Édito du Président (2020)

Depuis plus d’un an, de nombreux pays d’Amérique latine sont agités par des mouvements sociaux de grande ampleur et connaissent des bouleversements de la vie politique. Les manifestations de rue ont été ou sont encore massives au Chili, en Colombie, en Équateur. Le Brésil a destitué par la voie judiciaire Dilma Rouseff et emprisonné l’ex-président Lula pour pouvoir élire un président d’extrême droite. En Bolivie, la droite raciste a renversé Evo Morales, au contraire, l’Argentine a reconduit au gouvernement les péronistes, mais le Mexique de AMLO est toujours traversé par une violence devenue endémique…

 

Quelles sont les conséquences de tous ces mouvements sociopolitiques de fond sur la production, la diffusion et le contenu des œuvres cinématographiques ? Face à la concurrence des plateformes aux puissants moyens, telles que Netflix, Fox rachetée par Disney, Apple et Warner et d’autres à venir, les aides publiques telles qu’elles existent en France, quelles que soient leurs formes, sont décisives pour défendre le cinéma d’auteur et la diffusion de ces œuvres en salle. Ces quinze dernières années, de nombreux pays latino-américains se sont dotés de lois d’aide au cinéma, à sa production et sa diffusion, qui ont permis l’émergence d’œuvres d’une nouvelle génération de cinéastes formés dans des écoles elles aussi nouvelles dans les pays du sud du continent. Ce mouvement culturel va-t-il s’éteindre menacé par un double danger ?

 

1- Ce qui est déjà prouvé par les faits c’est que les droites néolibérales, évangélistes ou plus radicalement fascistes n’aiment pas l’art en général, et le cinéma en particulier, et ont supprimé toutes les aides publiques directes, ou sous forme de crédit d’impôt. Le Brésil de Bolsonaro en est l’exemple le plus radical et incendiaire.

 

2- Le mode de production des plateformes qui privilégie le résultat commercial et financier à priori à travers ce qu’elles nomment IP pour intellectual properties fonctionne à l’inverse de la création artistique : étudions ce qui va séduire le public, ce qui va marcher (avec un bureau d’étude adéquat avant le scénariste et le producteur), et fabriquons-le avec de gros moyens et si possible, un bon réalisateur. (L’article de Thomas Sotinel dans Le Monde du 3/01/2020 analyse en détail les mécanismes en œuvre). Quelques grands auteurs du cinéma en ont profité, y compris des latino-américains. Mais la normalisation consommatrice risque d’être au bout du chemin !

 

Cinélatino vous montre la richesse de la production récente, dont les films sont autant d’actes artistiques de résistance.

 

Francis Saint Dizier, Président de l'ARCALT

 

 


L'ASSOCIATION RENCONTRES CINÉMAS D’AMÉRIQUE LATINE DE TOULOUSE (ARCALT)

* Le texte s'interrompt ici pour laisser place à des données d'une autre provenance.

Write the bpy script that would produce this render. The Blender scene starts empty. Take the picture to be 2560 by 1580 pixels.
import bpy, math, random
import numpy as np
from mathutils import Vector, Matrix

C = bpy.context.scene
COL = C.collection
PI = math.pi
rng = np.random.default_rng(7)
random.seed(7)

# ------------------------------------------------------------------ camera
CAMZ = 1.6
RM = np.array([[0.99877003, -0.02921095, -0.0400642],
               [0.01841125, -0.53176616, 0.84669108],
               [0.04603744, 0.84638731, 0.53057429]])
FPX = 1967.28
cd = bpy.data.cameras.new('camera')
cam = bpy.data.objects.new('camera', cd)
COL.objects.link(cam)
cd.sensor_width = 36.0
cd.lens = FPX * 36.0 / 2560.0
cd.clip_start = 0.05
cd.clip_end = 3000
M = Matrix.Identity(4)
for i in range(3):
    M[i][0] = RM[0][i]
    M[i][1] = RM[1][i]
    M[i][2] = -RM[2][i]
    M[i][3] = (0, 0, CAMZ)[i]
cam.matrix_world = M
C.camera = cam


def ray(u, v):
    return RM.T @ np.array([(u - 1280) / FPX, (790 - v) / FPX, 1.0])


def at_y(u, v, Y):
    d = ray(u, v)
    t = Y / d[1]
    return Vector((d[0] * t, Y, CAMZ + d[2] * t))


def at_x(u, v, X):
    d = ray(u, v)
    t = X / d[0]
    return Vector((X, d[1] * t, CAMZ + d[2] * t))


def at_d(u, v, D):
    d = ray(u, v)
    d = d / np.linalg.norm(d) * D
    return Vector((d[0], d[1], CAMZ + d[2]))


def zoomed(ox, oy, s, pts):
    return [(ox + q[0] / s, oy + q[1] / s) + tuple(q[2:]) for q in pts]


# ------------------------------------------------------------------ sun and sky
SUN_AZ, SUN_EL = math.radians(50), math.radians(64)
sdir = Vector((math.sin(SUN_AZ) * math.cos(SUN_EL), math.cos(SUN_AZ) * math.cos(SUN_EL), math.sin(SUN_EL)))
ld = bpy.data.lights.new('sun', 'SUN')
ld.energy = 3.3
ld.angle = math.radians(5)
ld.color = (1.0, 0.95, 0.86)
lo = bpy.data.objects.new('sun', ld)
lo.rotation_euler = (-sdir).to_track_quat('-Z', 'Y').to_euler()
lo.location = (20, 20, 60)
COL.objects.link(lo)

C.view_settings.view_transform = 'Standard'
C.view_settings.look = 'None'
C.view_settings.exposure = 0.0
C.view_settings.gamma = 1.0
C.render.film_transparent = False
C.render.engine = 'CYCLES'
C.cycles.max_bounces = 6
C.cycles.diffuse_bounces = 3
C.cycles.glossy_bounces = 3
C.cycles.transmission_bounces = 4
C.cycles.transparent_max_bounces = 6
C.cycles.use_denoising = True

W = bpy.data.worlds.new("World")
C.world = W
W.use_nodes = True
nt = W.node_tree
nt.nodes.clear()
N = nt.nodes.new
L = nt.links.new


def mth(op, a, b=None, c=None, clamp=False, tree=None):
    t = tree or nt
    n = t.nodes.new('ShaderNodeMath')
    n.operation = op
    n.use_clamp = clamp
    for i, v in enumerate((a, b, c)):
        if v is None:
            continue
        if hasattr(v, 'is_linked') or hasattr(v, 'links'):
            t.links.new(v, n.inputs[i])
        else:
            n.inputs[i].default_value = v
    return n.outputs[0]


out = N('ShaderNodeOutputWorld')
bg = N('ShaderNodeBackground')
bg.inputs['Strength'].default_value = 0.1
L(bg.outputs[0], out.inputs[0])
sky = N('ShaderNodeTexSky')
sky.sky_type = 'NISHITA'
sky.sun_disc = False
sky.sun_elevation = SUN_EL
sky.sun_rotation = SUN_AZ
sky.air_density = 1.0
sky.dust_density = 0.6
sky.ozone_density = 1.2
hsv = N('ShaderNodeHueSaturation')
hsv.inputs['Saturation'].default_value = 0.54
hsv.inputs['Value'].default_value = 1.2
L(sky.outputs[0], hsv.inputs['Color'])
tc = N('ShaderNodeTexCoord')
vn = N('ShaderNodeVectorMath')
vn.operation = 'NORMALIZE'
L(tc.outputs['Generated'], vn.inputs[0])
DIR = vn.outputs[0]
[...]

“Les Rencontres ont été créées par un collectif d'associations de solidarité avec l'Amérique Latine […]. La prise de conscience du danger que courent les cinémas latino-américains, née de contacts directs, a orienté la question de la solidarité en termes généraux vers une “solidarité cinématographique”. En 1991, le collectif décide de créer un organisme s'occupant spécifiquement du cinéma, l'ARCALT - Association des Rencontres Cinémas d'Amérique Latine de Toulouse - son objectif étant d'aider et de défendre les cinémas d’Amérique latine : mieux les faire connaître, diffuser et distribuer en France” L'ARCALT est une association loi 1901. (extrait de “Films latino-américains, festivals français” d'Amanda Rueda in Caravelle n°83, p 98-99, Toulouse 2004). L'association organise depuis 1989 les Rencontres Cinémas d'Amérique Latine de Toulouse afin que se créent des liens entre les créateurs latinoaméricains invités, le public, les professionnels et les médias. Les Rencontres sont devenues un lieu de débats, d'échanges et de découvertes. Elle publie depuis 1992 la revue Cinémas d'Amérique Latine, l'unique revue au monde consacrée aux cinématographies latino-américaines. En 2002, elle crée avec le Festival de San  Sebastián, Cinéma en Construction, initiative qui vient en aide aux films latino-américains en difficulté à l'étape de la post-production. Depuis 2005, l’ARCALT organise aussi Cinéma en Développement, un espace de mise en réseau des professionnels européens et latino-américains.